Pension Giant CPPIB Raises Red Flag Over Private Asset Boom

(Bloomberg) -- Forget all the handwringing about ETFs, CLOs and Fed policy. Canada’s top pension manager says the huge shift of assets from public to private markets could trigger steeper selloffs and exacerbate a crisis.

Mark Machin, chief executive officer of the Canada Pension Plan Investment Board, said he’s worried that a growing sum of money is locked up in assets or investment vehicles that can’t be sold easily or quickly.

“If there’s a sudden dislocation in markets, a profound dislocation, people who need the money to pay pensions or to pay other obligations are going to have to sell the public stuff quite rapidly,” Machin, who oversees about C$370 billion ($278 billion), said in a Bloomberg Television interview from Davos, Switzerland. "People who have big chunks of private assets need to think very carefully about what they’re going to do when things dislocate."

That’s not the kind of vulnerability most investors and market strategists have been flagging.
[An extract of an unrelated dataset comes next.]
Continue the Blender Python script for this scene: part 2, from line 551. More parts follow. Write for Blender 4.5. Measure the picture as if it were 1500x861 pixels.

Lately, they’ve expressed more concern about central bank policies, the rise of passive products such as exchange-traded funds and the buildup of credit risk in collateralized loan obligations.

BlackRock Inc., the world’s largest asset manager, said more than half of its clients plan to reduce their allocation to stocks in 2019, and that the shift has been accelerating. Instead, they’re planning to invest more in real assets, private equity and real estate.

Machin drew a comparison to the sudden wave of subprime-mortgage defaults that cratered the safest credits in collateralized debt obligations a decade ago.

“You could see a dislocation in things that are meant to be very liquid and very safe,” he said. “Then you could see models and algorithms calculate that there’s something wrong with these liquid assets, like what happened with the AAA tranches of CDOs back in the financial crisis.”

Ironically, Machin said he plans to steer even more of CPPIB’s assets into private markets over the next few years, reducing the pension plan’s exposure to stocks. He said that will give it a more stable portfolio that can withstand the ups and downs of asset prices over time.